Another central area for Wang is solar thermal engineering. She is working on thermal photovoltaic systems, which capture heat from the sun and convert it to electricity; in theory, at least, these systems have the potential to generate electricity much more efficiently than traditional solar panels do.

Using metallic photonic crystals designed at the Institute by her collaborator Marin Soljacic ’96, Wang has helped create an innovative thermal photovoltaic system. The system is designed to absorb as much of the solar spectrum as possible, and to minimize the reëmission of infrared radiation, which would result in the loss of energy. The system then transfers the thermal energy it has absorbed and reëmits it at particular wavelengths that allow the photovoltaic component of the system to generate electricity as efficiently as possible.

Today, the Wang family holds seven MIT degrees and Evelyn is an associate professor of mechanical engineering.

“It’s both scientifically very solid and engineered in a way to give it the possibility of working in practice,” says Paul Braun, a materials scientist at the University of Illinois at Urbana-Champaign.

Most recently, Wang has also begun work on thermal batteries, which might be used to heat or cool the interiors of electric cars. “We call it a thermal battery because it offers thermal storage, analogous to an electrical battery for electrical storage,” she explains.

In the lab, she and her team have created two stacks of roughly 100 small tiles made of zeolite. The zeolite adsorbs water vapor, and this process releases heat. (The battery is also able to provide cooling through evaporation.) Her group has been at work on the project for three years and has produced a prototype. “With this storage capability, we can provide heating and cooling to the passenger cabin without draining the electric battery,” says Wang. So adding thermal batteries to electric cars could help extend their driving range.

Wang, who is on sabbatical this year, is spending much of her time in California, working part time at Google. Though she remains close-lipped about the details, she says that the project involves the study of heart failure and is a new area of inquiry for her.

Evelyn and Ben at the piano with Ben’s three-year-old twins.

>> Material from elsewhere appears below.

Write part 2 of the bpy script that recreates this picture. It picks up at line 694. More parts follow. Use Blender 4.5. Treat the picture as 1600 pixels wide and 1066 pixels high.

She is also spending time with family while on the West Coast. Her father, still a professor at UCLA, says that contrary to what one might expect, he and his daughter don’t talk much about their research; he has always wanted her to have “her own creative domain.” Evelyn’s brother Alexander now works for the software company VMWare in California and focuses more on the intersection of technology and business. While he and she talk shop to some extent, Evelyn and her brother Ben frequently “nerd out,” she says, discussing technical problems related to their work and appreciating each other’s expertise. (Svaya Nanotechnologies, the company that Ben cofounded in 2008 to develop efficient nano-based thin-film manufacturing processes, was just acquired by a Fortune 500 company.)

Recently, Ben and Evelyn also took his three-year-old twins to their first music lessons at a local school. “It brought back so many memories,” Evelyn says. “I can see how much they love it. But it also takes a lot of effort to be able to play—a lot of practice.”

“You don’t learn discipline from nothing,” she adds. “I learned it from music, and I want to pass that on.”